Words, Pratchett said, have been considered “cheap and easy,” and there has been the attitude of “we’ll make the game then someone will come in and then do the word bits. And there still are gigs like that—gigs that show no kind of knowledge or sensitivity of writers or writing, like giving someone two weeks to write 100,000 words. You’re not really going to get good results from that.”

Pratchett would take those “narrative paramedic jobs,” but they just became progressively less appealing. “All you can do is patch it up a bit, stop the bleeding. It was frustrating, and I stopped taking those gigs.”

The whole game dev team as writers

Crystal Dynamics’ Rise of the Tomb Raider wasn’t one of those paramedic gigs. Pratchett said for that game, the writing team of four people (double that of the previous Tomb Raider, including John Stafford, Cameron Suey, Philip Gelatt and Pratchett), started thinking of how game and story would work together earlier on in the creation process. Writers were involved in the playtesting process, they were involved with the actors, and were just generally more open with the story with the rest of the development team.

It’s challenging, processing feedback on the story from so many parties, from playtesters to team members to Microsoft, but it ended up benefiting the end product.

"We all have to become better storytellers in order to create better narrative experiences in games. And writers can champion that, and they should champion that"

Pratchett said getting writers more involved in all aspects of creation was a lesson learned from 2013’s Tomb Raider. She said that game’s original ending tested poorly with players because it ended on a death—it was kind of depressing, apparently in a detrimental way in terms of what the team intended.

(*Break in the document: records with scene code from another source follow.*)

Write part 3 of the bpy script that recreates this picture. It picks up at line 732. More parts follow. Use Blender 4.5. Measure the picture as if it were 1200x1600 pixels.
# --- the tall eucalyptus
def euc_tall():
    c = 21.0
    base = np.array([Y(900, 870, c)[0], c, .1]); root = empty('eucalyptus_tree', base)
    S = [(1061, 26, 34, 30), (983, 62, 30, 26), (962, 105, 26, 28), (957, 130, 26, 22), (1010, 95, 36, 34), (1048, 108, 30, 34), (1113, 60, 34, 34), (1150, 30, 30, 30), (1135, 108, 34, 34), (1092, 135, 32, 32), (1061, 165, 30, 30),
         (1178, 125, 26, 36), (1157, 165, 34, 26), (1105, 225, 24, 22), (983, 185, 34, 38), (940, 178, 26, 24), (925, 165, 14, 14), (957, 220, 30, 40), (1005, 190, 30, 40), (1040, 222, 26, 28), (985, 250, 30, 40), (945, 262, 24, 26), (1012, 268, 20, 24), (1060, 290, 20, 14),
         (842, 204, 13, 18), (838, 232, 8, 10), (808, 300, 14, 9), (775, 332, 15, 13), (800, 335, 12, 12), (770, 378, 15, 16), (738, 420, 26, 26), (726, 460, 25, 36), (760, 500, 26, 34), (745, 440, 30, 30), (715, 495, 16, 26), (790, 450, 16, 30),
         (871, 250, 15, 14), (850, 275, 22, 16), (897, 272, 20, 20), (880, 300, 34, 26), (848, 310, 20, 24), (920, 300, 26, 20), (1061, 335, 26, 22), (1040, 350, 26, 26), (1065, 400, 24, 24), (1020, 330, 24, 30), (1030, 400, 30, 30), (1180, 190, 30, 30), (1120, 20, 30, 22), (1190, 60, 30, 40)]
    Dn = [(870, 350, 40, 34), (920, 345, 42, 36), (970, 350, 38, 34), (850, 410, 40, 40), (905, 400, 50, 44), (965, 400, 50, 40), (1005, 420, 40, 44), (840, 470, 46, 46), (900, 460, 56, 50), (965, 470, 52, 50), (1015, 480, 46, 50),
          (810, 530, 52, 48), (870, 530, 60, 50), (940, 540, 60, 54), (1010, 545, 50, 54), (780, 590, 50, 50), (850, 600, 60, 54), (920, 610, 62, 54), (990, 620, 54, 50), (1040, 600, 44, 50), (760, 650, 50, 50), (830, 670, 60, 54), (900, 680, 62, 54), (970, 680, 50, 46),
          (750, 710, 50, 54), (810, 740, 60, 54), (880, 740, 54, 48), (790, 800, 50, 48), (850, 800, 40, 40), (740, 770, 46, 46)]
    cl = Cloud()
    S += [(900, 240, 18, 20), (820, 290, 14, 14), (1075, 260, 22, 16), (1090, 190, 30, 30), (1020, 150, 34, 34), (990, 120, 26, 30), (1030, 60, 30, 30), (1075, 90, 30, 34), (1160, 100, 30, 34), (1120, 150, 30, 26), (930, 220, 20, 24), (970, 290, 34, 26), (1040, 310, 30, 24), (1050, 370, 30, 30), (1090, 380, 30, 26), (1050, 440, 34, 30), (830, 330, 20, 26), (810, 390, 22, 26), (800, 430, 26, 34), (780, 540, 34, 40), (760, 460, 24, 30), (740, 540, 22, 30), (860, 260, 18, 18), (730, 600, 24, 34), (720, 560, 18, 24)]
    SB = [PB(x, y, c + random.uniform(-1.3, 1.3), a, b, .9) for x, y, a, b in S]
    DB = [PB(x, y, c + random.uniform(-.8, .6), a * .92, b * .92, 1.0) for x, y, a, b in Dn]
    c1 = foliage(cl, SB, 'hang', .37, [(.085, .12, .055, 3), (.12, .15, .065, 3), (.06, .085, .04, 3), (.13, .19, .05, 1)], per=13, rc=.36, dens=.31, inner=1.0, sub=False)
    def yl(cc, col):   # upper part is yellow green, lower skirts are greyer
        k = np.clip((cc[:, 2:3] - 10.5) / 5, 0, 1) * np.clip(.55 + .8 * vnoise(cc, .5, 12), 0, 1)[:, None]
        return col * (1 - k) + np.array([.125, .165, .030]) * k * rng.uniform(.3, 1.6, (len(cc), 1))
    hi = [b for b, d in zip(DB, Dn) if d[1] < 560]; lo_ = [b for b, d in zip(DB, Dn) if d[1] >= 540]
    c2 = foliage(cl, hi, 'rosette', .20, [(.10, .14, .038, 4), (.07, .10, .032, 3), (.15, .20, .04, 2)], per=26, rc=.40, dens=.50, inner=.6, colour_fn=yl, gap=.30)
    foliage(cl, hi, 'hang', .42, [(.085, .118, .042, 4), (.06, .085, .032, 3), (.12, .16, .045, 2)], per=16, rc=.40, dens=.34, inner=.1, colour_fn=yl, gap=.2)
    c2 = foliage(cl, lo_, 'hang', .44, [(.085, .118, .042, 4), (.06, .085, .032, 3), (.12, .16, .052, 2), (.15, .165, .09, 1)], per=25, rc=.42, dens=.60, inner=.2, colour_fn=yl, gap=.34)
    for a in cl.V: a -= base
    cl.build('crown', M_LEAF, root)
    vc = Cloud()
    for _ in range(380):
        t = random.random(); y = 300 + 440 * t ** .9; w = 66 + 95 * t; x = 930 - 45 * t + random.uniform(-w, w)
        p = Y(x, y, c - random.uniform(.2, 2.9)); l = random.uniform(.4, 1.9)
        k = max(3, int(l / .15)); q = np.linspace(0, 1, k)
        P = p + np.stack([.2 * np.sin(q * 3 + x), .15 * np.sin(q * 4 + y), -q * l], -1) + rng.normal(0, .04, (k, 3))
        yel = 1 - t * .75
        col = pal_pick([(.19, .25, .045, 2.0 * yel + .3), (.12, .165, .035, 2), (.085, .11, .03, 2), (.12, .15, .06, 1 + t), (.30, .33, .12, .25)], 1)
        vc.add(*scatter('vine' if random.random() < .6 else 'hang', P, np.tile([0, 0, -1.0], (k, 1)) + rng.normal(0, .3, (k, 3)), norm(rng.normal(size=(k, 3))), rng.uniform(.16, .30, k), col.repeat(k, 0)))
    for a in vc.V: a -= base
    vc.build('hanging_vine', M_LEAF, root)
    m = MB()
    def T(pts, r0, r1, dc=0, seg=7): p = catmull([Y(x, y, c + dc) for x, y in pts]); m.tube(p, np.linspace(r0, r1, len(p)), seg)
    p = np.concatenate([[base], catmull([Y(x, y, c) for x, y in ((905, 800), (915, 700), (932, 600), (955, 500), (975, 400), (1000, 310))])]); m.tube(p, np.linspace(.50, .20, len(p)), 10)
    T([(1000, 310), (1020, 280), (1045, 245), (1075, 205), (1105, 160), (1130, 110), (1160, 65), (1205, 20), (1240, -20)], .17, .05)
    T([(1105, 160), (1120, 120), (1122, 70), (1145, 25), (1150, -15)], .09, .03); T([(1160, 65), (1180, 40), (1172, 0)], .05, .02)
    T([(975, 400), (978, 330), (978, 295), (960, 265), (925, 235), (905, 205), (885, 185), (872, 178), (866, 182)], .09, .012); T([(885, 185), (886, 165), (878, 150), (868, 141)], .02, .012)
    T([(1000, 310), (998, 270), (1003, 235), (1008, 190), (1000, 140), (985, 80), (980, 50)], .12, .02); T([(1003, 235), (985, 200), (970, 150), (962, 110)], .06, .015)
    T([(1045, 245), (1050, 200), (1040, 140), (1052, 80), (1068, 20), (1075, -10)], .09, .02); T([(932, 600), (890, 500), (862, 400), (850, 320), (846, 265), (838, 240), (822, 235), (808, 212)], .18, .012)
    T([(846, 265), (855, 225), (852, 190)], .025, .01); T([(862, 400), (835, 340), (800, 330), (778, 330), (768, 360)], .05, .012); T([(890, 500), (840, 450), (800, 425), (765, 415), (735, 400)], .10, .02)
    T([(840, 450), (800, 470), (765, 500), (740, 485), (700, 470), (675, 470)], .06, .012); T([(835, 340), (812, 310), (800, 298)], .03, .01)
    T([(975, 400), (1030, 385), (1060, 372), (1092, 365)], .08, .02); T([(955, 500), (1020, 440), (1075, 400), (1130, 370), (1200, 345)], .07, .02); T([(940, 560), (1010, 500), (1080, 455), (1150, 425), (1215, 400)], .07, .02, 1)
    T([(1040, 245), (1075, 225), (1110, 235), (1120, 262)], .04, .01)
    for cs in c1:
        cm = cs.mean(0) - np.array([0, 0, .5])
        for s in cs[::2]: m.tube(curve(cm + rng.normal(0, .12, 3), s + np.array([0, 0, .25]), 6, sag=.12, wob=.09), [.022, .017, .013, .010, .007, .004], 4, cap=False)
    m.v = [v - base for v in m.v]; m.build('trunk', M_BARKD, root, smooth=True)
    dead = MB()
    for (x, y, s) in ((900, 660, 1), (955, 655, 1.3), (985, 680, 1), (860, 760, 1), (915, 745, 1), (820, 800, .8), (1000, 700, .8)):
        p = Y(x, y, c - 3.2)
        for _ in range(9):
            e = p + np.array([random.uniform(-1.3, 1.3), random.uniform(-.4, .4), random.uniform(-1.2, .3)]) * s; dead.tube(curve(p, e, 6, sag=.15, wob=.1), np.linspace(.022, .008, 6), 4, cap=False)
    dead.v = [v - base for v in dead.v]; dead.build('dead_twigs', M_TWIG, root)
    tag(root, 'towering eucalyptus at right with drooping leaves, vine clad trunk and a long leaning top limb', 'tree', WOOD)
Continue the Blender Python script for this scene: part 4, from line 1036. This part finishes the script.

So Pratchett said the team took the death ending out—but without the heavy death ending, the rest of the game needed a bit more…death.

“When we originally did the death ending, we didn’t have so much death in the game. So I had to literally go back and kill off characters so there’s much more death up to the end of the game,” laughed Pratchett. It was a late-in-development choice that could’ve been identified sooner if playtester feedback was collected earlier on in the development process, and if the writers were more involved with the rest of the team, said Pratchett. “We were all more open with the story and the script the second time around.”

“I believe that story comes through everything in the game,” she said. “It comes from the animation, it comes from the art, it comes through the music,” said Pratchett. “What writers are really good at is being able to engage the team members in what role they have to play in supporting the story. We all have to become better storytellers in order to create better narrative experiences in games. And writers can champion that, and they should champion that.”